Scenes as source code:
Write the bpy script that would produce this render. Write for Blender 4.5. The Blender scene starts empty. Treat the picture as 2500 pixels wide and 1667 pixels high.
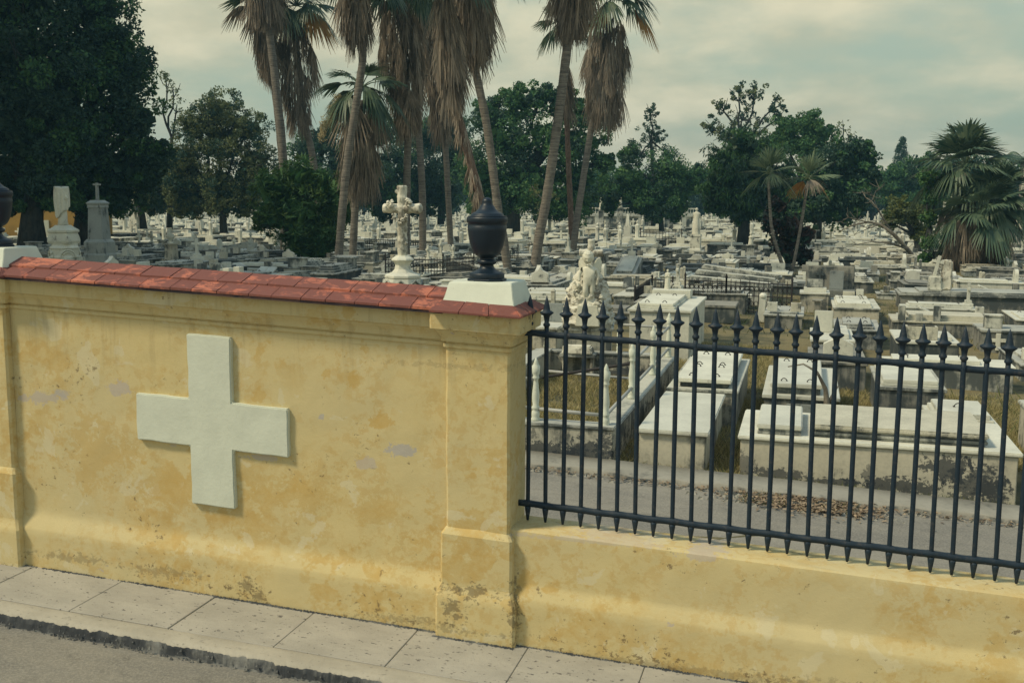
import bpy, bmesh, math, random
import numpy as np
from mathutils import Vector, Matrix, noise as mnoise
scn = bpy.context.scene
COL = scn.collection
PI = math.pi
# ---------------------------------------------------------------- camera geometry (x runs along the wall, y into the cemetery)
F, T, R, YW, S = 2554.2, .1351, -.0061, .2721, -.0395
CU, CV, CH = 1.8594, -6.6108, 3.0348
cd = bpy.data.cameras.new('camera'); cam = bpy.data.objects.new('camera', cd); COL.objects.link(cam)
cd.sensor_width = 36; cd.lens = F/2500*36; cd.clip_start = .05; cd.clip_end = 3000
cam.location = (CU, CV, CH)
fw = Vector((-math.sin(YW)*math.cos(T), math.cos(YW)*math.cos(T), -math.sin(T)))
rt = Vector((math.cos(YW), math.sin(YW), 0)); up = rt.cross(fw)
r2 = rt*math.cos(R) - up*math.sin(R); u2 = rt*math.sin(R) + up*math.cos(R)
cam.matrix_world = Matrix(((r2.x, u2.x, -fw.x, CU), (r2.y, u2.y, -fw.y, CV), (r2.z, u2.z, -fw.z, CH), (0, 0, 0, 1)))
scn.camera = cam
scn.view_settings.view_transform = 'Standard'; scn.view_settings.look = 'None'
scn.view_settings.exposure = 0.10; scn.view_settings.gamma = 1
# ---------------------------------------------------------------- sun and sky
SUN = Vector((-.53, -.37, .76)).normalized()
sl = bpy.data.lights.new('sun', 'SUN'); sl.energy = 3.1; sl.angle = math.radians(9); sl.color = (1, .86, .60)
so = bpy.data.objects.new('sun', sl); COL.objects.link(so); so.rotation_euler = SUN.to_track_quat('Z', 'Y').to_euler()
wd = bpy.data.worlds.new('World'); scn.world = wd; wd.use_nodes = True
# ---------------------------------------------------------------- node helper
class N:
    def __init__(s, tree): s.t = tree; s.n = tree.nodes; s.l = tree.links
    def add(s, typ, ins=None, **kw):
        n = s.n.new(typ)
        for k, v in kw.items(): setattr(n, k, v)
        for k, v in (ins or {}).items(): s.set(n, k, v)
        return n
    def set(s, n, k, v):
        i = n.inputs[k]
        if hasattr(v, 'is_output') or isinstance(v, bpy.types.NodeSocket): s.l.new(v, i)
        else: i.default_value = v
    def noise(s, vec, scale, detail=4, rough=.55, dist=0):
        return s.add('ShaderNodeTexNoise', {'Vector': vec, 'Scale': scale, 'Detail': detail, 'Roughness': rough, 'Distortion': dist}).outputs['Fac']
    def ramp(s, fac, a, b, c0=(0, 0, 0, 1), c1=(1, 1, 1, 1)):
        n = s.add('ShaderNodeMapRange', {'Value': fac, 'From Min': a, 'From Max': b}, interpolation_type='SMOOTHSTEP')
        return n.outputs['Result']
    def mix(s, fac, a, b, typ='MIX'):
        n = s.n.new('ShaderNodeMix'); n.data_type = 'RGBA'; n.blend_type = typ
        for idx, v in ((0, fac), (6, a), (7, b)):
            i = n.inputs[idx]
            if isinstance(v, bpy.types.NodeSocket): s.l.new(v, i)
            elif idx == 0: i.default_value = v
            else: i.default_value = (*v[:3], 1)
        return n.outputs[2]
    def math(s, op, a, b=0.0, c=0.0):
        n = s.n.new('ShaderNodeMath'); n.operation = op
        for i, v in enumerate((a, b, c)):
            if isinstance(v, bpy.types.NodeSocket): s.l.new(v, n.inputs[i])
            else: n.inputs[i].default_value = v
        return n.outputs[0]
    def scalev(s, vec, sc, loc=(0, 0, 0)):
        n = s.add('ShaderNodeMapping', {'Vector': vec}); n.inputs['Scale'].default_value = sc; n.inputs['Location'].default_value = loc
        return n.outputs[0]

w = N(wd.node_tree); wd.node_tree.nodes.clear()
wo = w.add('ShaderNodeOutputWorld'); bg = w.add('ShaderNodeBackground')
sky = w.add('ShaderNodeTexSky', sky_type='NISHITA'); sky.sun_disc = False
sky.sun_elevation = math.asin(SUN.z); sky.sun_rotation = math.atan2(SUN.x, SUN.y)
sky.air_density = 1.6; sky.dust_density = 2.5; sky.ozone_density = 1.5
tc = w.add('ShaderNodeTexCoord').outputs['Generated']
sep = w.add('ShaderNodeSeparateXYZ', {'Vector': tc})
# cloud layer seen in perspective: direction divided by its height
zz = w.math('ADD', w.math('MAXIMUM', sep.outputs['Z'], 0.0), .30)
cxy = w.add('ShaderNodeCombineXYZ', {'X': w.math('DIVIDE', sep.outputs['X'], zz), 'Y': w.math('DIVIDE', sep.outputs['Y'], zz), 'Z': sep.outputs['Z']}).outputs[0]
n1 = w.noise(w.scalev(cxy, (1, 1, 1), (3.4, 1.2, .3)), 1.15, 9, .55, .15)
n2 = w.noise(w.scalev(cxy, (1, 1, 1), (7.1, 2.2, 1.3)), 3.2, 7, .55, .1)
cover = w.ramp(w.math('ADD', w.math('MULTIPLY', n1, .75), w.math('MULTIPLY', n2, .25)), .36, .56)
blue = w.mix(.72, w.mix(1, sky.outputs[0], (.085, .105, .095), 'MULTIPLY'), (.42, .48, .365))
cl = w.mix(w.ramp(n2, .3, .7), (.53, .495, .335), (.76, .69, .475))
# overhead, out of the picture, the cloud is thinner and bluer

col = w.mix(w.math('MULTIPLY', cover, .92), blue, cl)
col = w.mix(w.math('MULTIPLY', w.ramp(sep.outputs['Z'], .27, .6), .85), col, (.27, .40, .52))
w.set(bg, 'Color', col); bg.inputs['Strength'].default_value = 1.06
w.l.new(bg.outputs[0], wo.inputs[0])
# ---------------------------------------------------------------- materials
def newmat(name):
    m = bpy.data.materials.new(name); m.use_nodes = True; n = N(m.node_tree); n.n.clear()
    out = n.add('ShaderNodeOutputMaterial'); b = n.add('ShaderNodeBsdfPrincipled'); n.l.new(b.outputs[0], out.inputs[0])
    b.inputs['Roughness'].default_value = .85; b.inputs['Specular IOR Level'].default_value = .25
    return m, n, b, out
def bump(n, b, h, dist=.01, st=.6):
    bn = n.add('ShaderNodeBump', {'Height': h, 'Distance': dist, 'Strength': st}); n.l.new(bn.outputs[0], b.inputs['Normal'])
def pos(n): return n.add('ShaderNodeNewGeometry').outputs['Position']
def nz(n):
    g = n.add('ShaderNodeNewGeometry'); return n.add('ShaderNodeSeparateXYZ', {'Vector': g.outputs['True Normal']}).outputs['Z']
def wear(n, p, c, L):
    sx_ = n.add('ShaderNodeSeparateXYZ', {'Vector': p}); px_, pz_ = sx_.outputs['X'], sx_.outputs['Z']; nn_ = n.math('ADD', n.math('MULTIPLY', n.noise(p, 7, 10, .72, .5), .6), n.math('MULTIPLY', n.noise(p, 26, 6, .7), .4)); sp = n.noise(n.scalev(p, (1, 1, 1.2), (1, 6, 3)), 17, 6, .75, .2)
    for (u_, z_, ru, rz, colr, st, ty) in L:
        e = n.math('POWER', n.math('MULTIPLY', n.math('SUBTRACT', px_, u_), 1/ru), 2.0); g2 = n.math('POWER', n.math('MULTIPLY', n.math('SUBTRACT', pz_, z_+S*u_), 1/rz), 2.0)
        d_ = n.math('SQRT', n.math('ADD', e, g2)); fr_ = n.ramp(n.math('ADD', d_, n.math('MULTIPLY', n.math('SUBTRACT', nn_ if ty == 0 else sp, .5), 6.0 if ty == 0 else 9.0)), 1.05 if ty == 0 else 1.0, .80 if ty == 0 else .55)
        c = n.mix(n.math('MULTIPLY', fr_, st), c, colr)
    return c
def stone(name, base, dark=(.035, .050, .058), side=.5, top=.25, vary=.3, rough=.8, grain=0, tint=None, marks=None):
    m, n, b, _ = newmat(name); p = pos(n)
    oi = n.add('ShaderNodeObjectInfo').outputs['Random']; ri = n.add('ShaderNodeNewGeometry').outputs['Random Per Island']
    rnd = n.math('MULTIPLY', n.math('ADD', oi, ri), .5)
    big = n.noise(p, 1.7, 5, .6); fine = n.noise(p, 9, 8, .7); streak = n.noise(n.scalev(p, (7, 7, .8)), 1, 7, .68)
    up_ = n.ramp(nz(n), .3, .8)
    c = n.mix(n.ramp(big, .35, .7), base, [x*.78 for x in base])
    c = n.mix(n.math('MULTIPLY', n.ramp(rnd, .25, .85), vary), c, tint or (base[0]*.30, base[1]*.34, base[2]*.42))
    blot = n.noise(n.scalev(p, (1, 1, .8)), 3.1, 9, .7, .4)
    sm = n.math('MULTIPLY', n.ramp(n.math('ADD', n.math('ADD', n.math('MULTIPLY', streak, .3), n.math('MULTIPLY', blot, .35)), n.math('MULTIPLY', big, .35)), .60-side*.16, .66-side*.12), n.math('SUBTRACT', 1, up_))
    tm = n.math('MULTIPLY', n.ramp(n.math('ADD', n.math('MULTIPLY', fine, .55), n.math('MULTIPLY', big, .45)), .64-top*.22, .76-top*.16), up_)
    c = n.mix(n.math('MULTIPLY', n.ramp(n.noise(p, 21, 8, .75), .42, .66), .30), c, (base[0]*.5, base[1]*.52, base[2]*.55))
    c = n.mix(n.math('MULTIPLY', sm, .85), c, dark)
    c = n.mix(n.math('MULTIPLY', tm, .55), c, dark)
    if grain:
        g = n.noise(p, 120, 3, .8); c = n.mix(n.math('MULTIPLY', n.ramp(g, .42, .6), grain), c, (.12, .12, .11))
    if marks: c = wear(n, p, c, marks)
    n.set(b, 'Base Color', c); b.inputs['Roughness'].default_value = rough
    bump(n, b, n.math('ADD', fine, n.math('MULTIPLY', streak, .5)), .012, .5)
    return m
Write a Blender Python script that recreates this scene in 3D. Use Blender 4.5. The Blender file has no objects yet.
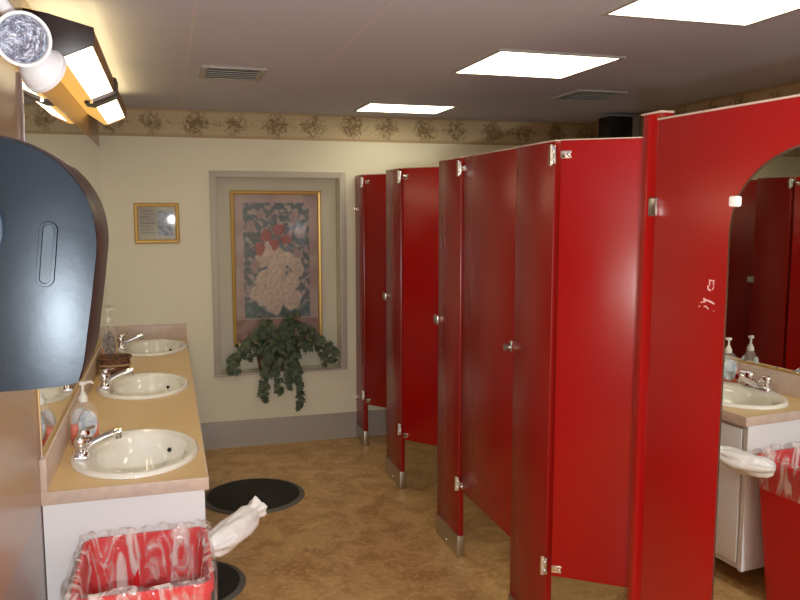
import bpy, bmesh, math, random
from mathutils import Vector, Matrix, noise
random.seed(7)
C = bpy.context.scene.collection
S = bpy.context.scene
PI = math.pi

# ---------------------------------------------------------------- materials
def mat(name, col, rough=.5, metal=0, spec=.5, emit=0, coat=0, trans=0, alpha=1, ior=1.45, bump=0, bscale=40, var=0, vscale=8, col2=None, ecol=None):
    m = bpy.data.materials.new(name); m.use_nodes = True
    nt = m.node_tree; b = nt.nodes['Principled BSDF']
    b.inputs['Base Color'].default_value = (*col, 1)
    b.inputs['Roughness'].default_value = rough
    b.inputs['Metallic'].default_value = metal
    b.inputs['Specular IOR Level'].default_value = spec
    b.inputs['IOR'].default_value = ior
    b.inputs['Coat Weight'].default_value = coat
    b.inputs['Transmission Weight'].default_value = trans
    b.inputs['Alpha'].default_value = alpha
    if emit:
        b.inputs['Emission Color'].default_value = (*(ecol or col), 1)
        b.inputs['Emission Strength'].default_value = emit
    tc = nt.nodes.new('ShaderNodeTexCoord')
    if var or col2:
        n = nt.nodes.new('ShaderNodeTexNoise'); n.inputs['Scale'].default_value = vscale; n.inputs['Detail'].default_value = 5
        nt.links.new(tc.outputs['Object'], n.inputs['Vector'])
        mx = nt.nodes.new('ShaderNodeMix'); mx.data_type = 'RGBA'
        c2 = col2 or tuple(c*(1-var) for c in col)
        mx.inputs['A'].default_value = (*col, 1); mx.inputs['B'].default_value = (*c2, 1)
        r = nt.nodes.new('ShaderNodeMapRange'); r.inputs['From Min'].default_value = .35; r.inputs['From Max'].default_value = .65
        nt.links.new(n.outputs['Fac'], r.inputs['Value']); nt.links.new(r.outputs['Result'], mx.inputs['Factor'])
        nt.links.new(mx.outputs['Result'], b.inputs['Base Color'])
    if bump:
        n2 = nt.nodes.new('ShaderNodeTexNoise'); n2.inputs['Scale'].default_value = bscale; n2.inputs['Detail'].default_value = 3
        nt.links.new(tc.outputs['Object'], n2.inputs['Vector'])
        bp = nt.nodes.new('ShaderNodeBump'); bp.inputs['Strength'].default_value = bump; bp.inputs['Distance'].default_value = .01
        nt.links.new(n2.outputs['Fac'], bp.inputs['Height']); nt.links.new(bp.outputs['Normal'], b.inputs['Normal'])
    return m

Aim
Everything from the line that contains "big, .45)), .64-top*.22, .76-top*.16), up_)" to the line that contains "c = n.mix(n.math('MULTIPLY', sm, .85), c, dark)" must be transcribed exactly, both end lines included.

Problem solution
    tm = n.math('MULTIPLY', n.ramp(n.math('ADD', n.math('MULTIPLY', fine, .55), n.math('MULTIPLY', big, .45)), .64-top*.22, .76-top*.16), up_)
    c = n.mix(n.math('MULTIPLY', n.ramp(n.noise(p, 21, 8, .75), .42, .66), .30), c, (base[0]*.5, base[1]*.52, base[2]*.55))
    c = n.mix(n.math('MULTIPLY', sm, .85), c, dark)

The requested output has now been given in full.